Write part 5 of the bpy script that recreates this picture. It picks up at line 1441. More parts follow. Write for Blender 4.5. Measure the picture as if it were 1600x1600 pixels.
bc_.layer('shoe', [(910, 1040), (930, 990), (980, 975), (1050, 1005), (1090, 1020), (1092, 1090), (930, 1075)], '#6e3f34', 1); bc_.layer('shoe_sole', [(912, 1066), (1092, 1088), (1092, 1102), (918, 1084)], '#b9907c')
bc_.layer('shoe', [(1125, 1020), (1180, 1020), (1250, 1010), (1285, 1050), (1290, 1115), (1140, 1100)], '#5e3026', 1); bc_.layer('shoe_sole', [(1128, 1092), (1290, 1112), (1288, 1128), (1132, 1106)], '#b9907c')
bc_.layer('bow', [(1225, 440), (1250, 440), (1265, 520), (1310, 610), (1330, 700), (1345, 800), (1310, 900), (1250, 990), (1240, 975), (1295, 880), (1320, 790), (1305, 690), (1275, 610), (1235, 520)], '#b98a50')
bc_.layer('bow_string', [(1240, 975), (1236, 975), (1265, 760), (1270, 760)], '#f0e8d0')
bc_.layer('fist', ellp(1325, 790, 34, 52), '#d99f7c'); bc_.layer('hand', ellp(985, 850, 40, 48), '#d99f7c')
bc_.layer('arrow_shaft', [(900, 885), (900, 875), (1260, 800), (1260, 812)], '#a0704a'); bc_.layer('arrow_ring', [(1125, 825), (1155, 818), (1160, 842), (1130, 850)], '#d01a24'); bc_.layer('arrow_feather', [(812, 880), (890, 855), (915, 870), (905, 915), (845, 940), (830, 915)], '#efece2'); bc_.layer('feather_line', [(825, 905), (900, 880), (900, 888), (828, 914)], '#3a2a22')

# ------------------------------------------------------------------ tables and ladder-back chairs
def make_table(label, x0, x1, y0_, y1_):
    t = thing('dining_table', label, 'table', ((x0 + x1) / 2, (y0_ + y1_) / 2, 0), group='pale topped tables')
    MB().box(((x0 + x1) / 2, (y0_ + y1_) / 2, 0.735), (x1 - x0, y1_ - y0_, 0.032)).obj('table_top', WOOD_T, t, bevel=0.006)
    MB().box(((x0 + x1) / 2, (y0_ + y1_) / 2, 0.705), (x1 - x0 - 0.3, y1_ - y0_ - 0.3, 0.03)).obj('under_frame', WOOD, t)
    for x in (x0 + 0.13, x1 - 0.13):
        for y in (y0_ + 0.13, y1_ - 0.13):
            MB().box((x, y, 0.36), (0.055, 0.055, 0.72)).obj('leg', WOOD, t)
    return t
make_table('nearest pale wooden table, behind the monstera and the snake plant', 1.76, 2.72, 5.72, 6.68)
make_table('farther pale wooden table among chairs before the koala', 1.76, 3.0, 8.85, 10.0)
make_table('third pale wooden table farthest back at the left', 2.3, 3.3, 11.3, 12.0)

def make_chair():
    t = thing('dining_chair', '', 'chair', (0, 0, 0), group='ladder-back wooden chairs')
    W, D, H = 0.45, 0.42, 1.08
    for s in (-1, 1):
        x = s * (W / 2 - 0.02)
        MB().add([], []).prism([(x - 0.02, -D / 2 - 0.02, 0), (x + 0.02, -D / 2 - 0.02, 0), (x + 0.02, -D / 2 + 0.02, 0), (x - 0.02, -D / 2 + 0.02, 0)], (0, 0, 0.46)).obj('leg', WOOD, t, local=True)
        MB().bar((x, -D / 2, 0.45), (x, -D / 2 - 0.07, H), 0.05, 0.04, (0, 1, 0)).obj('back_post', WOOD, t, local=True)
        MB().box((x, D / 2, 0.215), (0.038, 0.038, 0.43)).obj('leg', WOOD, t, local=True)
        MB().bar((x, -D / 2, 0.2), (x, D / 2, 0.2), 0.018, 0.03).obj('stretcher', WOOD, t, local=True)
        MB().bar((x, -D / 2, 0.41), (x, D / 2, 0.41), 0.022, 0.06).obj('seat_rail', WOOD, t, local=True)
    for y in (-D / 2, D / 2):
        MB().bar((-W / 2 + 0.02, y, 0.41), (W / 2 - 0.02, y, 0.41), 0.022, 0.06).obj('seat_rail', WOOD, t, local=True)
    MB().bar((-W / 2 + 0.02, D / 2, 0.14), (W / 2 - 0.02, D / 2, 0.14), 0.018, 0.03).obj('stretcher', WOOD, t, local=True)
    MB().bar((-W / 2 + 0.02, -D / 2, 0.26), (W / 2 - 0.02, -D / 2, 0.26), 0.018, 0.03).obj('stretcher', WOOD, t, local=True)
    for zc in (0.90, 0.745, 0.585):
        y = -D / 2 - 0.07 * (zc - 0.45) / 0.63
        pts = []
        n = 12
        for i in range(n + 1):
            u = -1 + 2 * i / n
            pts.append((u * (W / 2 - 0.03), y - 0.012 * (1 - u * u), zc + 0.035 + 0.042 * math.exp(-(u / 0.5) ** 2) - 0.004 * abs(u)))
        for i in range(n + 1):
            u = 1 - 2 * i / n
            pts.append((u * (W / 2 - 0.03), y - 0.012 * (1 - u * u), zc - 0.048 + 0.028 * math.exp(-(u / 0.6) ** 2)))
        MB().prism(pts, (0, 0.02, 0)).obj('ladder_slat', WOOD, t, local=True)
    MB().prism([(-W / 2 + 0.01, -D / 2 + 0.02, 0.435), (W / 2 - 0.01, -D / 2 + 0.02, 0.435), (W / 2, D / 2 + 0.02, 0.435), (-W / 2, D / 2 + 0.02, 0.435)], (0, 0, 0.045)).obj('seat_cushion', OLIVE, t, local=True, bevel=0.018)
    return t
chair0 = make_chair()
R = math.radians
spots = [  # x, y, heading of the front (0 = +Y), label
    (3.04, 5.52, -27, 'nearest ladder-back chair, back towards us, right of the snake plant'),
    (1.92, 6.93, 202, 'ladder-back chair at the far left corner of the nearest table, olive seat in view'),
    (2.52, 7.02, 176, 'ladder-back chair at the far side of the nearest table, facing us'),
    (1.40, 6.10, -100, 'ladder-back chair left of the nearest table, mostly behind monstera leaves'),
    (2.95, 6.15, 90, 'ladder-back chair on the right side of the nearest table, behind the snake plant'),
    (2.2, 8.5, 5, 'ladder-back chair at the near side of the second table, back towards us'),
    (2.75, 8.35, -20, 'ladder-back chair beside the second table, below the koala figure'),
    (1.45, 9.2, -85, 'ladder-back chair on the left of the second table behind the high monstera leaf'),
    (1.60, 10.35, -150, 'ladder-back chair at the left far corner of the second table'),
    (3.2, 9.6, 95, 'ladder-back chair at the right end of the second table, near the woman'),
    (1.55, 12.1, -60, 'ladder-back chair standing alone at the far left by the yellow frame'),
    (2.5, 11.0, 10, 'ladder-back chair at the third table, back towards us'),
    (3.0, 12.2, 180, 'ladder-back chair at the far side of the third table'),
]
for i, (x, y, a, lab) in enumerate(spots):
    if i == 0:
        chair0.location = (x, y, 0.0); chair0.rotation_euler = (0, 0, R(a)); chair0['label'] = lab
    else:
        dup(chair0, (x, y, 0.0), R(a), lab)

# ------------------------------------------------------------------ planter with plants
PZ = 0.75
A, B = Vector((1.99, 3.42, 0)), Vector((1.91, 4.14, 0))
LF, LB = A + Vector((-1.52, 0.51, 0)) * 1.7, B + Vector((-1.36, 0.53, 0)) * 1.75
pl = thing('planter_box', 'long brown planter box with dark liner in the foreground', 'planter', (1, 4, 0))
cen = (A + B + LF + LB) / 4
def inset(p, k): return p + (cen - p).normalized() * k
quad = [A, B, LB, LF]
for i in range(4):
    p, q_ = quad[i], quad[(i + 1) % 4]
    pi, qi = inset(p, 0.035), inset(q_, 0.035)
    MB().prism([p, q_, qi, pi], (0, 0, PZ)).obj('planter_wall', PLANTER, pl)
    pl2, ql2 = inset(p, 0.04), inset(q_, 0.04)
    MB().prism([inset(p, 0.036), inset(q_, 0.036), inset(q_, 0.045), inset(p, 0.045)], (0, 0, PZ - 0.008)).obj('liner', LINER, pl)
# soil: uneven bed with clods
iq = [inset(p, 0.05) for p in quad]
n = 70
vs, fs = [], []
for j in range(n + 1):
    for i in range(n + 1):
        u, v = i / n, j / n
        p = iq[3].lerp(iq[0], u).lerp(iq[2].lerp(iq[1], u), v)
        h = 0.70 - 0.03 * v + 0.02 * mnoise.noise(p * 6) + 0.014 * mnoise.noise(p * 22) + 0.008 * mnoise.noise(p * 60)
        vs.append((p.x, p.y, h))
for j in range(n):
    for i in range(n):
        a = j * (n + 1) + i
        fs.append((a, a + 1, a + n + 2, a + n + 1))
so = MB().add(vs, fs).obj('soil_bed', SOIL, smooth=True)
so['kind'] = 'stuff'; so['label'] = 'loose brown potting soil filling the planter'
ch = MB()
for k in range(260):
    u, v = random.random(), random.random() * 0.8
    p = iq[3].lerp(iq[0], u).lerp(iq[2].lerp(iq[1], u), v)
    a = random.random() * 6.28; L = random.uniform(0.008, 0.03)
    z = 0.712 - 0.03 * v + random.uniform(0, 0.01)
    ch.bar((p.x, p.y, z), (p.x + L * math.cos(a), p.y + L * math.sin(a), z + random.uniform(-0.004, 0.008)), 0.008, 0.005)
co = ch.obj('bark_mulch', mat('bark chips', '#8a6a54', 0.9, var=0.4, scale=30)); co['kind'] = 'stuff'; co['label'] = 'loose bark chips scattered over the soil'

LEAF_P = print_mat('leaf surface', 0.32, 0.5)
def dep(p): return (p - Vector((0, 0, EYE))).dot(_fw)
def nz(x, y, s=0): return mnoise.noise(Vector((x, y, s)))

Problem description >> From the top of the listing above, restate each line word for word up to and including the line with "(828, 914)], '#3a2a22')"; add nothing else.

Answer to the exercise >>
Write part 5 of the bpy script that recreates this picture. It picks up at line 1441. More parts follow. Write for Blender 4.5. Measure the picture as if it were 1600x1600 pixels.
bc_.layer('shoe', [(910, 1040), (930, 990), (980, 975), (1050, 1005), (1090, 1020), (1092, 1090), (930, 1075)], '#6e3f34', 1); bc_.layer('shoe_sole', [(912, 1066), (1092, 1088), (1092, 1102), (918, 1084)], '#b9907c')
bc_.layer('shoe', [(1125, 1020), (1180, 1020), (1250, 1010), (1285, 1050), (1290, 1115), (1140, 1100)], '#5e3026', 1); bc_.layer('shoe_sole', [(1128, 1092), (1290, 1112), (1288, 1128), (1132, 1106)], '#b9907c')
bc_.layer('bow', [(1225, 440), (1250, 440), (1265, 520), (1310, 610), (1330, 700), (1345, 800), (1310, 900), (1250, 990), (1240, 975), (1295, 880), (1320, 790), (1305, 690), (1275, 610), (1235, 520)], '#b98a50')
bc_.layer('bow_string', [(1240, 975), (1236, 975), (1265, 760), (1270, 760)], '#f0e8d0')
bc_.layer('fist', ellp(1325, 790, 34, 52), '#d99f7c'); bc_.layer('hand', ellp(985, 850, 40, 48), '#d99f7c')
bc_.layer('arrow_shaft', [(900, 885), (900, 875), (1260, 800), (1260, 812)], '#a0704a'); bc_.layer('arrow_ring', [(1125, 825), (1155, 818), (1160, 842), (1130, 850)], '#d01a24'); bc_.layer('arrow_feather', [(812, 880), (890, 855), (915, 870), (905, 915), (845, 940), (830, 915)], '#efece2'); bc_.layer('feather_line', [(825, 905), (900, 880), (900, 888), (828, 914)], '#3a2a22')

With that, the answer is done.